There is obvious sexual tension between Jack and Charlotte (played in her youth by Claire Foy); she’s the naïve and embryonic feminist, while he is the opinionated Marxist-intellectual. The other characters run the gamut to cover all aspects of the social ladder. Lilly (MyAnna Burning) is a quirky blonde who aspires to be a painter; Victor (David Gyasi) is a well-mannered, Jamaican law student; Jay (Reece Ritchie) is an Asian-British med student who is also a closeted homosexual; Orla (Jessica Gunning) is an overweight catholic from Northern Ireland struggling with her family’s poverty; and Alan (Lee Ingleby) is a tech savvy conservative. Regrettably, character subtlety was sorely overlooked, many of them written with such specific intent they border on cliché. The result is any possible personality quirk becomes bogged down by an arching agenda and lacks necessary substance.
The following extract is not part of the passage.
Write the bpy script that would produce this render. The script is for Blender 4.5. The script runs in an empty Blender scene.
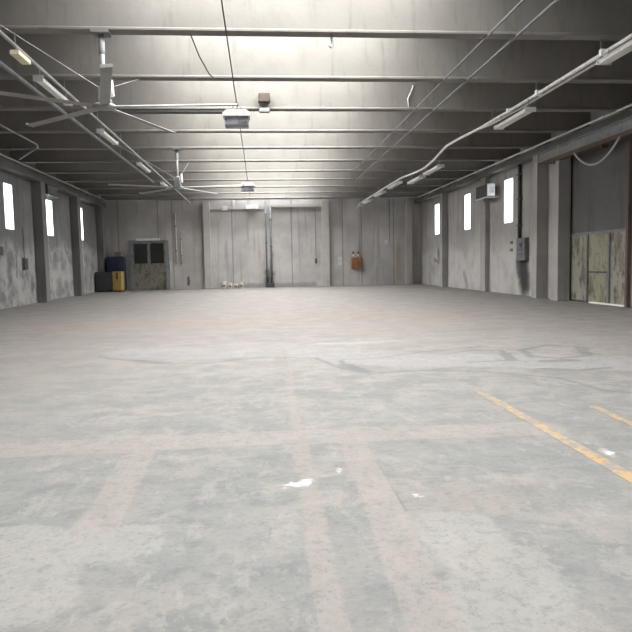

Nevertheless, the show’s primary focus is the progress of the women’s movement and more acutely their sexual revolution. Writer and creator Paula Milne (I Dreamed of Africa) explained this is somewhat due to its autobiographical nature, adding: “what women went through in the 60s was seismic.” The title, White Heat, being in itself a term coined by Lord Harold Wilson, a British Labor politician and Leader of the Labor Party, in a speech regarding the world’s technological future. The underlining basis of the show, and maybe the most important character, is the politics — and even further at the core, the society that is fraught with an impending social revolution amidst the slow, public reveal of the seedy underbelly of its government.

White Heat, episode two — “Eve of Destruction,” will air Wednesday, May 15 at 10PM on BBC America.